From thence he went to Jerusalem, and so on to the Dead Sea, to Aleppo in Syria, to Babylon in Chaldea, to the Kingdom of Persia, and to Uspahan the residence of the Persian King. Thence to Seras, anciently called Shushan; to Candahor, the first province northeast under subjection of the Great Mogul, and so to Lahore, the chief city but one belonging to that empire. From Lahore he went to Agra, where, being well received by the English factory, he made a halt, till he had acquired the knowledge of the Turkish and Arabian languages.

He likewise made himself master of the Persian and Indostan tongues, which were of great use to him in travelling up and down the Great Mogul’s dominions. In the Persian tongue he made an elaborate harangue to the Mogul, and in the Indostan he had so great a command, that he is said to have undertaken a laundry-woman of that country, who had such a liberty and freedom of speech, that she would sometimes scold, brawl, and rail from sun-rising to sun-set; and to have so silenced her by eight o’ clock in the morning, that she had not one word more to speak, to the great astonishment and diversion of the company.

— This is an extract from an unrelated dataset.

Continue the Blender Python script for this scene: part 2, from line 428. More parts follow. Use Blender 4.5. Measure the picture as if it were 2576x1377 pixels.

After he had visited several places in that country, he went to Surat in East-India, where he fell ill of a flux, of which he died in 1617. What became of all his notes and diaries no one knows; but many of his observations, letters, and harangues, were transmitted to England, and published; among the rest was his oration, “Purus, Putus Coryatus; Quintessence of Coryate” spoken extempore, when Mr. Rugg dubbed him a knight on the ruins of Troy. His journies were mostly on foot, and he always lay in his clothes to save trouble and expense of shifting them. But notwithstanding all his oddities, he had certainly merit as a traveller, linguist, antiquarian, and historian.